Many have also observed with concern the disproportionate right-wing weighting in the UK press; a phenomena supported by researchers at Loughborough University who analysed the extent to which different print outlets ran positive and negative stories about different UK political parties in the first week of the 2019 election campaign. They found that whilst the Labour Party was overwhelmingly targeted by negative coverage, in certain publications positive stories were almost exclusively reserved for Boris Johnson’s Tory party. With more alternative media sources than ever vying for attention, especially in election territory, questions of credibility and formality of content also swirl around newspaper journalism in the modern age – publications driven to shock-factor headlines and scathing personal dissections of politicians by a dwindling hope to distract from their phones potential readers as they walk by. This means that in newspaper journalism, perhaps more clearly than any other media, what news you consume depends so heavily upon which paper you pick up.

In spite of this, the humble television, which despite being almost completely abandoned by younger viewers, remains an easy and effective way to reach millions of older voters and influence election outcomes. In comparison to newspaper journalism, public service broadcasting operates a system characterised by a strong tradition of political neutrality, with statutory regulations by Ofcom requiring all news produced by broadcasters, television and radio to remain impartial and to provide balanced coverage.

“It is likely, therefore, that the phrase ‘digital election’ will be as prevalent as ever this election cycle.”

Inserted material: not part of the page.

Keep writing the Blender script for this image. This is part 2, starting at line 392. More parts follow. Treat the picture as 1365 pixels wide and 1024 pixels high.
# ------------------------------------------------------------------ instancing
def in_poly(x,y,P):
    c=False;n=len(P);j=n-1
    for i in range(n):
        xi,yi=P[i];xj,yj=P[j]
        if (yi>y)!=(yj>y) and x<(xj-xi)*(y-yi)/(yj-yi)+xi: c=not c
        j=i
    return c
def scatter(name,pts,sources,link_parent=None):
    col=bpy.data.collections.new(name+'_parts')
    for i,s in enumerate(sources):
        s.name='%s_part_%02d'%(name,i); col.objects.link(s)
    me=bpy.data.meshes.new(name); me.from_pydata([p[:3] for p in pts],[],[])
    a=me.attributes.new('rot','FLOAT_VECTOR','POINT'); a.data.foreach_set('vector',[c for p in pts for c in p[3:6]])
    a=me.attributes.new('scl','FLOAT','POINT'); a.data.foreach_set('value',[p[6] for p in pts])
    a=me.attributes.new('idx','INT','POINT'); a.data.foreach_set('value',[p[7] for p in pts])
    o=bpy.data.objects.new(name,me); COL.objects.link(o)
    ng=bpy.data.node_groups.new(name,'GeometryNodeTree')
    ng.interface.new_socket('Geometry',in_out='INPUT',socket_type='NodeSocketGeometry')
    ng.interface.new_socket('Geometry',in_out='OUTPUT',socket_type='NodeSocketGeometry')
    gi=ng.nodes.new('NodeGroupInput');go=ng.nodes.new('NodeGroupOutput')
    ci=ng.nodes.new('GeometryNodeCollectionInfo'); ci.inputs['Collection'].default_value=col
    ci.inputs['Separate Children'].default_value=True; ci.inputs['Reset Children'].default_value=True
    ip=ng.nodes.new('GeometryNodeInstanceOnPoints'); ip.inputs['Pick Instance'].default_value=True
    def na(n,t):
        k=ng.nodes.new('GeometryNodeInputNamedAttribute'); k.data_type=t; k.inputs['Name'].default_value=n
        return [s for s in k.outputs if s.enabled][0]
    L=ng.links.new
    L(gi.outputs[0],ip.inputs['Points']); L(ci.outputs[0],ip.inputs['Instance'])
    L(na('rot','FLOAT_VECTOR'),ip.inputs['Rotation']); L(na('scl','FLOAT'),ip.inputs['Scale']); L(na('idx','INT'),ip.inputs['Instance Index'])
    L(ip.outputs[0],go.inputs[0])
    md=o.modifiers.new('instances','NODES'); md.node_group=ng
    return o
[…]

However, in light of the upcoming election, even broadcasting media has been accused of biased representation, with the Liberal Democrats threatening legal action against ITV if Jo Swinson is blocked from taking on Boris Johnson and Jeremy Corbyn in its general election leaders’ debate. These debates see political candidates clash heads whilst answering questions posed by the voting public, and are at the heart of televisions modern electoral influence. The two main political parties dominated campaign news coverage in a similar way during the 2017 election where 84 percent of the featured politicians were from the Conservatives and Labour, and on television these parties accounted for 67 percent of all appearances. This domination of media representation is likely to have contributed to these two parties ongoing monopolisation of UK politics and is a final way in which visual media can be seen to influence election outcomes.

It is likely, therefore, that the phrase ‘digital election’ will be as prevalent as ever this election cycle. With social media platforms commandeered by political advertisements and candidates crafting their tweets with the precision of party broadcasts, new media has changed election season almost beyond recognition. But as misinformed tweets and politically-dashed memes cannot win an election, it is important that online media streams make ongoing commitments to political transparency to ensure this December’s result is buried in fact not fiction.